EXERCISE OBJECTIVE> What lies from the line containing "Continue the Blender" through the line containing "300), (2600, 190)]"? Print exactly those lines, with both ends, and no others.

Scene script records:
((
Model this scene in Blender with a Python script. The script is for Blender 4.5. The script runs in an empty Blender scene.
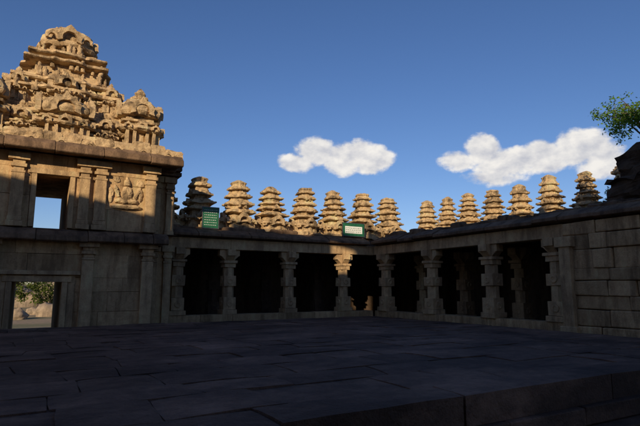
import bpy, math, random
from mathutils import Vector, noise, Matrix
R=random.Random(7)
D=bpy.data
scene=bpy.context.scene

# ------------------------------------------------------------- node helpers
class NT:
    def __init__(s,t): s.t=t
    def n(s,typ,**k):
        nd=s.t.nodes.new(typ)
        for a,b in k.items(): setattr(nd,a,b)
        return nd
    def l(s,a,b): s.t.links.new(a,b)
    def m(s,op,a,b=None,c=None,clamp=False):
        nd=s.t.nodes.new('ShaderNodeMath'); nd.operation=op; nd.use_clamp=clamp
        for i,v in enumerate((a,b,c)):
            if v is None: continue
            if isinstance(v,(int,float)): nd.inputs[i].default_value=v
            else: s.l(v,nd.inputs[i])
        return nd.outputs[0]
    def mapr(s,v,a,b,c,d,typ='LINEAR'):
        nd=s.t.nodes.new('ShaderNodeMapRange'); nd.interpolation_type=typ
        s.l(v,nd.inputs[0])
        for i,x in enumerate((a,b,c,d)): nd.inputs[i+1].default_value=x
        return nd.outputs[0]
    def noise(s,vec,scale,detail=6,rough=.6,dist=0):
        nd=s.t.nodes.new('ShaderNodeTexNoise'); s.l(vec,nd.inputs['Vector'])
        nd.inputs['Scale'].default_value=scale; nd.inputs['Detail'].default_value=detail
        nd.inputs['Roughness'].default_value=rough; nd.inputs['Distortion'].default_value=dist
        return nd.outputs[0]
    def mix(s,f,a,b,blend='MIX'):
        nd=s.t.nodes.new('ShaderNodeMix'); nd.data_type='RGBA'; nd.blend_type=blend
        for i,v in ((0,f),(6,a),(7,b)):
            if isinstance(v,(int,float)): nd.inputs[i].default_value=v
            elif isinstance(v,tuple): nd.inputs[i].default_value=(*v,1)
            else: s.l(v,nd.inputs[i])
        return nd.outputs[2]
    def scalevec(s,vec,sc):
        nd=s.t.nodes.new('ShaderNodeMapping'); s.l(vec,nd.inputs[0]); nd.inputs['Scale'].default_value=sc
        return nd.outputs[0]

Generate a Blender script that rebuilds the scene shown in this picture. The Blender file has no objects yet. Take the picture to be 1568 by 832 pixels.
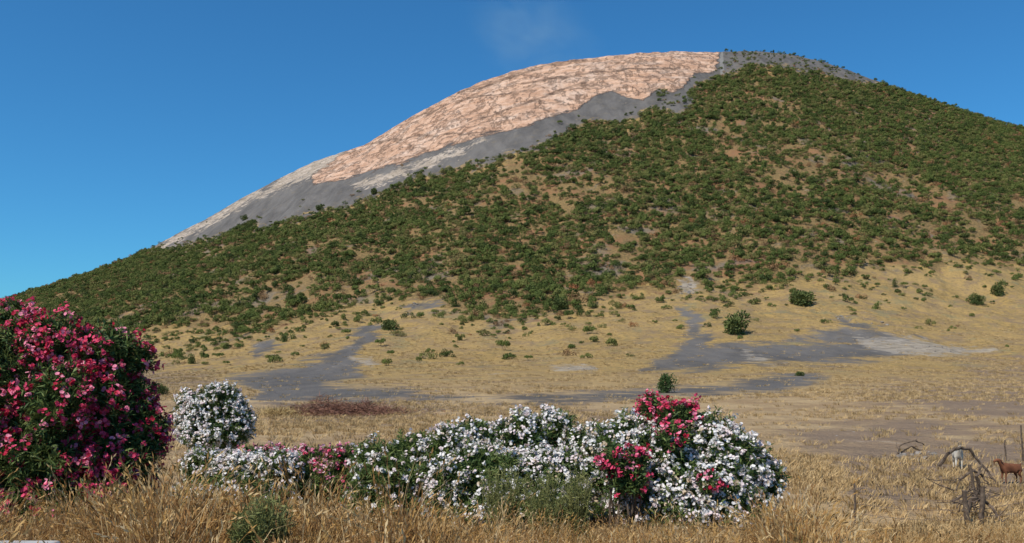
import bpy, math, numpy as np
from mathutils import Vector
rng=np.random.default_rng(7)
F=1358.0; CU=784.0; HV=560.0; CZ=3.0
scene=bpy.context.scene
# ------------------------------------------------------------------ helpers
def link(o): scene.collection.objects.link(o); return o
class G:
    def __init__(s,name):
        s.m=bpy.data.materials.new(name); s.m.use_nodes=True; s.nt=s.m.node_tree
        s.b=s.nt.nodes['Principled BSDF']; s.b.inputs['Roughness'].default_value=.9
        s.b.inputs['Specular IOR Level'].default_value=.15
    def n(s,t): return s.nt.nodes.new(t)
    def put(s,inp,v):
        if isinstance(v,bpy.types.NodeSocket): s.nt.links.new(v,inp)
        else: inp.default_value=v
    def pos(s): return s.n('ShaderNodeNewGeometry').outputs['Position']
    def mapv(s,v,scale=(1,1,1),rot=(0,0,0)):
        m=s.n('ShaderNodeMapping'); s.put(m.inputs['Vector'],v); m.inputs['Scale'].default_value=scale; m.inputs['Rotation'].default_value=rot
        return m.outputs[0]
    def noise(s,scale,detail=4,rough=.55,vec=None,dist=0):
        m=s.n('ShaderNodeTexNoise'); s.put(m.inputs['Vector'],vec if vec is not None else s.pos())
        m.inputs['Scale'].default_value=scale; m.inputs['Detail'].default_value=detail; m.inputs['Roughness'].default_value=rough; m.inputs['Distortion'].default_value=dist
        return m.outputs['Fac']
    def ramp(s,f,stops):
        m=s.n('ShaderNodeValToRGB'); s.put(m.inputs[0],f); e=m.color_ramp.elements
        while len(e)<len(stops): e.new(.5)
        for i,(p,c) in enumerate(stops):
            e[i].position=p; e[i].color=(c,c,c,1) if isinstance(c,(int,float)) else (*c,1)
        return m.outputs[0]
    def mix(s,f,a,b):
        m=s.n('ShaderNodeMix'); m.data_type='RGBA'; s.put(m.inputs[0],f)
        for k,v in ((6,a),(7,b)): s.put(m.inputs[k],v if not isinstance(v,tuple) else (*v,1))
        return m.outputs[2]
    def math(s,op,a,b=0.0,clamp=False):
        m=s.n('ShaderNodeMath'); m.operation=op; m.use_clamp=clamp; s.put(m.inputs[0],a); s.put(m.inputs[1],b); return m.outputs[0]
    def attr(s,nm):
        m=s.n('ShaderNodeAttribute'); m.attribute_name=nm; return m.outputs['Fac']
    def ss(s,v,a,b):
        m=s.n('ShaderNodeMapRange'); m.interpolation_type='SMOOTHSTEP'; s.put(m.inputs[0],v); m.inputs[1].default_value=a; m.inputs[2].default_value=b
        return m.outputs[0]
    def sharp(s,at,nz,k,w):
        return s.ss(s.math('ADD',s.attr(at),s.math('MULTIPLY',s.math('SUBTRACT',nz,.5),k)),.5-w,.5+w)
    def rnd(s): return s.n('ShaderNodeObjectInfo').outputs['Random']
    def color(s,c): s.put(s.b.inputs['Base Color'],c if not isinstance(c,tuple) else (*c,1))
    def bump(s,h,dist,strength=1.0):
        m=s.n('ShaderNodeBump'); s.put(m.inputs['Height'],h); m.inputs['Distance'].default_value=dist; m.inputs['Strength'].default_value=strength
        s.nt.links.new(m.outputs[0],s.b.inputs['Normal'])
def simple(name,stops,scale=3.0,rough=.8,userand=False,transl=0.0,detail=2):
    g=G(name); f=g.noise(scale,detail)
    if userand: f=g.math('ADD',g.math('MULTIPLY',f,.5),g.math('MULTIPLY',g.rnd(),.5))
    g.color(g.ramp(f,stops)); g.b.inputs['Roughness'].default_value=rough
    if transl>0:
        out=g.nt.nodes['Material Output']; tr=g.n('ShaderNodeBsdfTranslucent'); mx=g.n('ShaderNodeMixShader'); mx.inputs[0].default_value=transl
        g.nt.links.new(g.ramp(f,stops),tr.inputs[0]); g.nt.links.new(g.b.outputs[0],mx.inputs[1]); g.nt.links.new(tr.outputs[0],mx.inputs[2]); g.nt.links.new(mx.outputs[0],out.inputs[0])
    return g.m
def hash2(ix,iy,seed):
    h=np.sin(ix*127.1+iy*311.7+seed*74.7)*43758.5453
    return h-np.floor(h)
def vn(x,y,seed=0,oct=4):
    t=0;a=1;s=0
    for o in range(oct):
        ix=np.floor(x);iy=np.floor(y);fx=x-ix;fy=y-iy
        fx=fx*fx*(3-2*fx);fy=fy*fy*(3-2*fy)
        v=(hash2(ix,iy,seed+o)*(1-fx)+hash2(ix+1,iy,seed+o)*fx)*(1-fy)+(hash2(ix,iy+1,seed+o)*(1-fx)+hash2(ix+1,iy+1,seed+o)*fx)*fy
        t=t+v*a;s+=a;a*=.5;x=x*2.03+17.1;y=y*2.03+5.3
    return t/s
def nrm(v): return v/np.maximum(np.linalg.norm(v,axis=-1,keepdims=True),1e-9)
def rdir(n): return nrm(rng.normal(size=(n,3)))
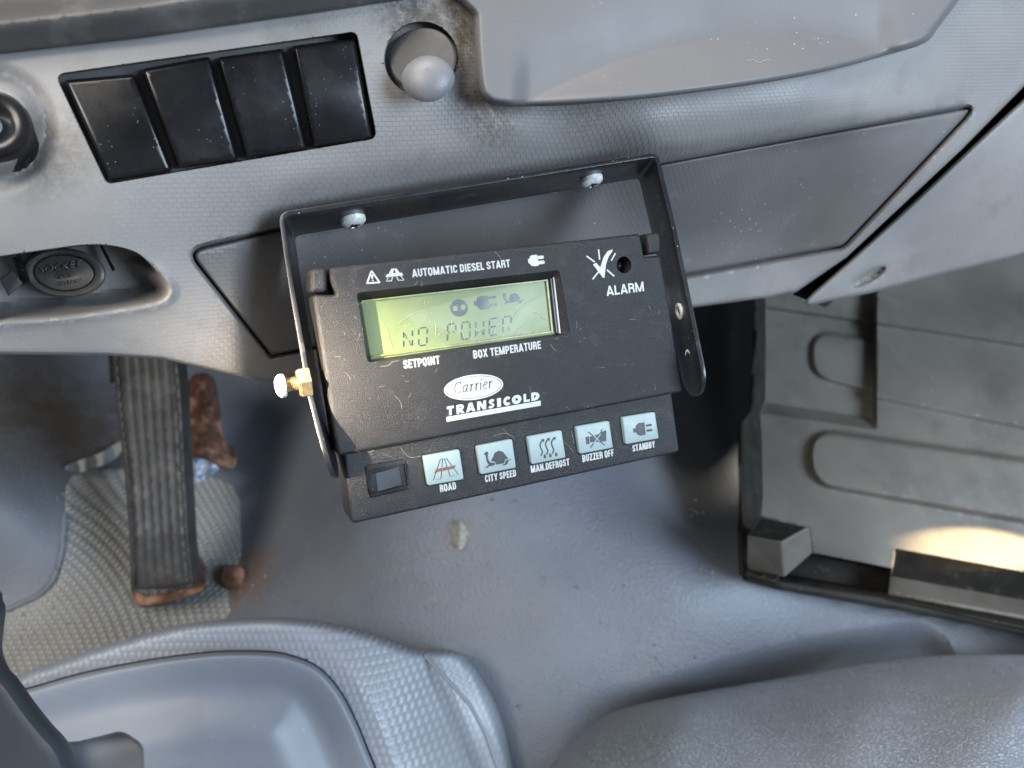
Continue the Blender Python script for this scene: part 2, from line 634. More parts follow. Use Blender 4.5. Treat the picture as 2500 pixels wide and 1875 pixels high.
dash_base = tps([(0, 0, .236), (0, 300, .232), (0, 600, .236), (0, 870, .25), (450, 0, .243), (450, 200, .243), (450, 430, .25), (300, 560, .246),
                 (300, 870, .262), (640, 905, .288), (470, 640, .262), (640, 560, .272), (900, 80, .262), (900, 340, .27), (1180, 40, .278),
                 (1180, 340, .288), (1600, 340, .312), (1600, 60, .300), (2100, 100, .33), (2100, 300, .34), (2450, 60, .355),
                 (1000, 600, .318), (1000, 760, .335), (1500, 500, .352), (1700, 740, .392), (1900, 600, .388), (2300, 380, .372), (1300, 800, .365),
                 (800, 930, .31), (1950, 690, .40), (2500, 300, .385)])
recess_sw = round_poly(tp(T1, (240, 322), (1535, 138), (1622, 595), (462, 792)), 18 / 1.0)
sock = smooth_poly(tp(TS, (-200, 410), (0, 380), (300, 337), (600, 295), (900, 258), (1200, 265), (1450, 330), (1600, 440), (1720, 580), (1800, 700),
                      (1790, 800), (1650, 870), (1200, 950), (600, 1030), (100, 1060), (-200, 1050)), True, 4)
lid_outline = round_poly(tp(T1, (800, 1078), (1210, 985)) + tp(T2, (760, 652), (2030, 418), (1490, 990), (870, 1102)) + tp(T1, (1165, 1540)),
                         [30, 0, 0, 16, 40, 0, 0])
knob_c = T1(1815, 252)
knob_r = 157 / 1.765
dial_c = (-20.0, 310.0)
shade_seam = [(-100, 590), (300, 520), (684, 505), (1200, 420), (1599, 372), (2000, 300), (2600, 190)]


def seam_y(x):
    s = np.array([(-100, 600), (300, 560), (560, 545), (684, 528), (1200, 446), (1599, 382), (2000, 320), (2370, 250), (2600, 215)], float)
    return np.interp(x, s[:, 0], s[:, 1])


def dash_surf(p):
    d = dash_base(p)
    # fascia folds back below the bracket
    k = sst(p[:, 0], 560, 760) * (1 - sst(p[:, 0], 1900, 2400))
    d = d + 0.010 * sst(p[:, 1] - seam_y(p[:, 0]), -28, 34) * k
    # soft swelling above the fold and round the left dial
    d = d - 0.0025 * np.exp(-((p[:, 1] - seam_y(p[:, 0]) + 75) / 60) ** 2) * k
    r = np.hypot(p[:, 0] - dial_c[0], (p[:, 1] - dial_c[1]))
    d = d - 0.006 * (1 - sst(r, 88, 135)) + 0.003 * np.exp(-((r - 128) / 22) ** 2)
    d = d + 0.012 * lin(r, 86.5, 83.5)
    # light bump right of the box
    d = d - 0.0025 * np.exp(-((p[:, 0] - 1260) / 70) ** 2 - ((p[:, 1] - 310) / 45) ** 2)
    return d


def dash_depth(p):
    d = dash_surf(p)
    d = d + 0.012 * lin(sdf(recess_sw, p), -1.5, 1.5)
    d = d + 0.010 * sst(sdf(lid_outline, p), -9, 9)
    s = sdf(sock, p)
    # pocket of the socket: sharp under the top edge, rolled at the bottom
    lower = sst(p[:, 1] - np.interp(p[:, 0], [0, 180, 330, 400], [690, 680, 640, 650]), -20, 40)
    top = lin(s, -1, 2)
    bot = sst(s, -16, 50)
    d = d + 0.026 * (top * (1 - lower) + bot * lower) - 0.0025 * np.exp(-((s + 2) / 11) ** 2) * lower
    d = d + 0.009 * lin(np.hypot(p[:, 0] - knob_c[0], p[:, 1] - knob_c[1]), knob_r + 1.5, knob_r - 1.5)
    return d


def circle(cx, cy, r, n=48, ry=None):
    return [(cx + r * math.cos(2 * math.pi * i / n), cy + (ry or r) * math.sin(2 * math.pi * i / n)) for i in range(n)]


dash_out = [(-150, -60), (1190, -60), (2700, -60), (2700, 150)] + tp(T2, (2212, 345), (1960, 600), (1500, 1030), (1300, 1168), (1180, 1192), (900, 1228)) + \
    [(1400, 800), (1100, 880), (900, 935)] + tp(T1, (1230, 1655), (1100, 1638), (900, 1592), (700, 1548), (470, 1532), (0, 1527)) + [(-150, 866)]
relief('fascia_panel', dash_out, dash_depth, step=11,
       loops=[(recess_sw, True, (-2.5, -1.2, 1.2, 3)), (lid_outline, True, (-9, -5, 0, 5, 9)), (sock, True, (-12, -6, -1.5, 0, 2.5, 8, 18, 30)),
              (circle(*knob_c, knob_r, 60), True, (-2, -1, 1, 2.5)),
              (circle(*dial_c, 83, 90), False, (0,)), (circle(*dial_c, 87, 90), False, (0,)), (circle(*dial_c, 100, 60), False, (0,)), (circle(*dial_c, 122, 60), False, (0,))],
       edge_r=9, edge_drop=0.005, thick=0.03, m='dash', parent=dashT, ang=45)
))
RESULT OF THE EXERCISE>
Continue the Blender Python script for this scene: part 2, from line 634. More parts follow. Use Blender 4.5. Treat the picture as 2500 pixels wide and 1875 pixels high.
dash_base = tps([(0, 0, .236), (0, 300, .232), (0, 600, .236), (0, 870, .25), (450, 0, .243), (450, 200, .243), (450, 430, .25), (300, 560, .246),
                 (300, 870, .262), (640, 905, .288), (470, 640, .262), (640, 560, .272), (900, 80, .262), (900, 340, .27), (1180, 40, .278),
                 (1180, 340, .288), (1600, 340, .312), (1600, 60, .300), (2100, 100, .33), (2100, 300, .34), (2450, 60, .355),
                 (1000, 600, .318), (1000, 760, .335), (1500, 500, .352), (1700, 740, .392), (1900, 600, .388), (2300, 380, .372), (1300, 800, .365),
                 (800, 930, .31), (1950, 690, .40), (2500, 300, .385)])
recess_sw = round_poly(tp(T1, (240, 322), (1535, 138), (1622, 595), (462, 792)), 18 / 1.0)
sock = smooth_poly(tp(TS, (-200, 410), (0, 380), (300, 337), (600, 295), (900, 258), (1200, 265), (1450, 330), (1600, 440), (1720, 580), (1800, 700),
                      (1790, 800), (1650, 870), (1200, 950), (600, 1030), (100, 1060), (-200, 1050)), True, 4)
lid_outline = round_poly(tp(T1, (800, 1078), (1210, 985)) + tp(T2, (760, 652), (2030, 418), (1490, 990), (870, 1102)) + tp(T1, (1165, 1540)),
                         [30, 0, 0, 16, 40, 0, 0])
knob_c = T1(1815, 252)
knob_r = 157 / 1.765
dial_c = (-20.0, 310.0)
shade_seam = [(-100, 590), (300, 520), (684, 505), (1200, 420), (1599, 372), (2000, 300), (2600, 190)]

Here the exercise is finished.